After each of the pumps 164 is sized, the pumps 164 that meet the sizing restrictions (e.g., a pressure differential, a pump flow rate, avoiding gas locking occurrence, working inside the recommended flow rate operation range, brake horse power limitations, etc.) are further analyzed against one or more pump indices. In some embodiments, the pump indices may be visually displayed (e.g., plotted) for each of the pumps 164 that meets the sizing restriction.
For example, the visual display 500 may identify Pump N as an optimized pump 164 when the pump 164 will be operated at 3,500 RPM (indicated by arrow 510) based on the given production scenario and restriction data. In another example, the visual display 500 may identify Pump J as the optimized pump 164 when the pump 164 will be operated at 5,000 RPM (indicated by arrow 512) based on the given production scenario and the restriction data.
Technical effects of the disclosure include an improved selection and sizing technique for the pump(s) in electric submersible pump (ESP) applications. The embodiments disclosed herein include receiving input data, performining a pump selection step, performing a pump optimization step, and displaying a visual output to alert the user of the suitable pump(s) for a given production scenario. As described in detail above, the input data may include thermo-hydraulic data associated with the ESP, optimizing parameters (e.g., maximization and/or minimization criteria), coefficients of polynomials to reproduce standard pump curves of head, efficiency and brake horse power (BHP), a boosting configuration based in part on where the ESP is deployed, and restriction data, such as a BHP range (e.g., an upper BHP limit), parameters affecting gas-locking, limiting pump operation to a recommended flow rate, or other limits affecting the reliability of the ESP. The pump selection step may include selecting a pump type from the pump portfolio and subsequently analyzing the pump type. The pump selection step is repeated until each of the pump types from the pump portfolio is considered. Subsequently, the pump optimization step is performed. Optimization of the pump may include calculation one or more indices related to each pump type. After the pump optimization step is performed, a visual output may be displayed to identify one or more optimal pumps for the given production scenario.

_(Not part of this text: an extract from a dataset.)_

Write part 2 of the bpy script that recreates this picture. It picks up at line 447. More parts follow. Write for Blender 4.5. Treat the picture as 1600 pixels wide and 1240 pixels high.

This written description uses examples to disclose the disclosure, including the best mode, and also to enable any person skilled in the art to practice the disclosure, including making and using any devices or systems and performing any incorporated methods. The patentable scope of the disclosure is defined by the claims, and may include other examples that occur to those skilled in the art. Such other examples are intended to be within the scope of the claims if they have structural elements that do not differ from the literal language of the claims, or if they include equivalent structural elements with insubstantial differences from the literal languages of the claims.